The clarification from the Kremlin means that there will not necessarily be a mass expulsion of US diplomats as part of Moscow’s retaliation for new sanctions to be imposed on Russia.
The vast majority of the US’s roughly 1200 embassy and consulate staff in Russia are Russian citizens. Reducing their numbers will affect embassy and consular operations, but that step does not carry the same diplomatic impact as expelling US diplomats from the country.
Still, slashing the US embassy and consular staff by about 60% amounts to the most dramatic diplomatic demarche between the two countries since the Cold War.
Commenting on which diplomatic staff would have to go, Kremlin spokesman Dmitry Peskov told reporters on a conference call: “That’s the choice of the United States.
“(It’s) diplomats and technical employees. That is, we’re not talking purely about diplomats obviously, there isn’t that number of diplomats but about people with non-diplomatic status, and people hired locally, and Russian citizens who work there,” he said.
As of 2013, the US mission in Russia, including the Moscow embassy and consulates in St Petersburg, Yekaterinburg and Vladivostok, employed 1279 staff, according to a State Department Inspector-General’s report that year. That included 934 “locally employed” staff and 301 US “direct-hire” staff.
Forcing the United States to scale back its diplomatic presence will reinforce Putin’s reputation at home as a resolute defender of Russia’s interests. That will help burnish his image before next year’s presidential election, when he is expected to seek another term.
But the consequences of the Russian retaliation are not so stark that it would permanently alienate US President Donald Trump, according to Alexander Baunov, a senior fellow at the Moscow Carnegie Center, a think tank.
By announcing his counter-measures before Trump signed the sanctions legislation into law, “Putin is sending a message that he is punishing Congress’s America, and not Trump’s America,” Baunov wrote in a Facebook post. “(Putin) has taken Trump out of the direct line of fire and spared his ego.”
The Russian measures were announced after the US House of Representatives and the Senate overwhelmingly approved new sanctions on Russia.

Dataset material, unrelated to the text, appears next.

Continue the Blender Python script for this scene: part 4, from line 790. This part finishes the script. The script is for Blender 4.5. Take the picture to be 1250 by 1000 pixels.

The White House said on Friday that Trump would sign the sanctions bill.
The new US sanctions were partly a response to conclusions by US intelligence agencies that Russia meddled in the 2016 US presidential election to help Trump win it, and to punish Russia further for its 2014 annexation of Crimea from Ukraine.
Moscow’s response included word that it would seize two US diplomatic properties a warehouse in southern Moscow and a complex on the outskirts of the city that embassy staff use for weekend recreation.